By law, mining assets in the country, at the time when the deal was concluded, must be at least 26% Black-owned. RBM is also 2% owned by Black employees.

“It remains the company’s desire to have a strong and supportive shareholder base for RBM and a structure that ensures ongoing compliance with applicable Black economic empowerment legislation,” Rio said in a response to queries, declining to comment further on the dispute.

2 COMMENTS

  1. There is a lot more legal nuance here than Bloomberg seems to want to understand. RBM had old order rights that had to be converted to new order rights. Those rights were converted – which would have been on the basis of a DMRE approved 26% BEE deal. If the that BEE deal contained within it the right of the the BEE owners to sell at some future point (you hardly own anything if you can’t ever sell it, after all) then that condition would have been approved at the time as part of the package. Those conditions would be contained or referenced in the notarially executed and registered new order Mining Right. RBM can’t lose its rights if it is acting in terms of its approved Mining Right. Or is Bloomberg suggesting SA has completely lost all semblance of rule of law?
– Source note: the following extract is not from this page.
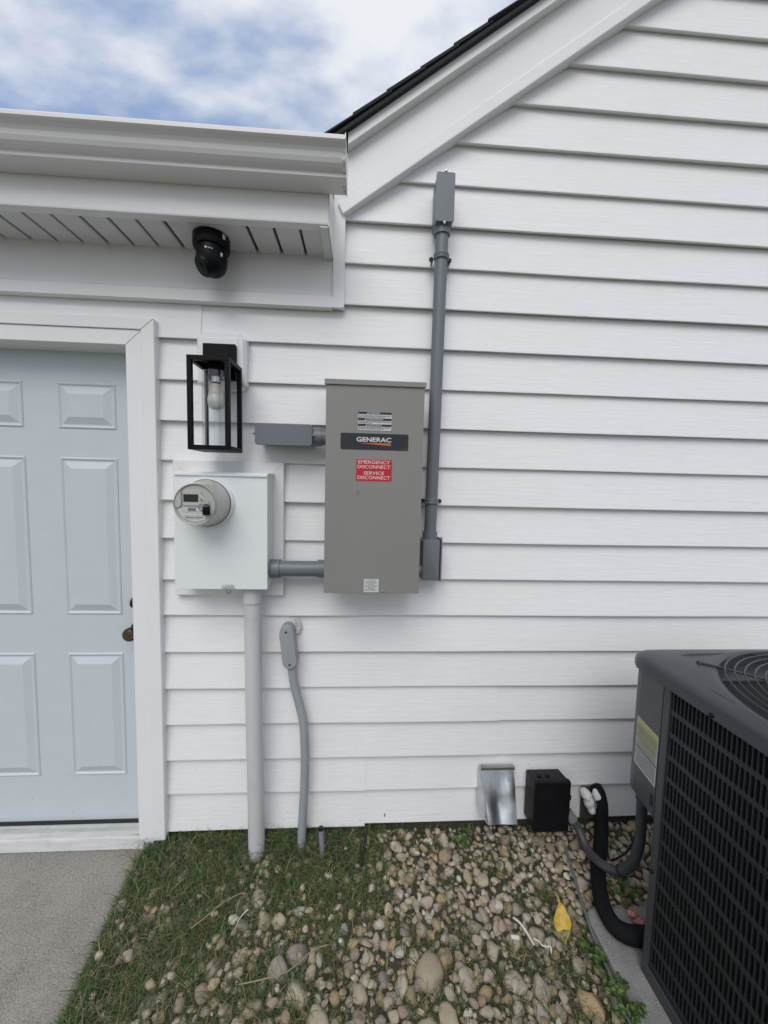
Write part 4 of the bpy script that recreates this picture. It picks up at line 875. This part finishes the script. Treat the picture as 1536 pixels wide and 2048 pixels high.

    The MCSA is currently litigating the very point that DMRE can’t legally come with new retrospective conditions to say that a deal must be done again and again if that wasn’t a condition of the original Mining Right. To suggest that 26% BEE is an absolute legal requirement betrays Bloomberg’s ignorance of the SA mining scene – and shouldn’t bear repeating by a mining specialist publication like Miningmx.

    To report this story without that at least some context amounts scaremongering in my view. No mining right has ever been cancelled in SA – BEE or not – and to suggest that Rio Tinto’s (a global major’s) would be the first when they are lawyered up to the hilt an would be acting under the very best legal advice, is just weak reporting.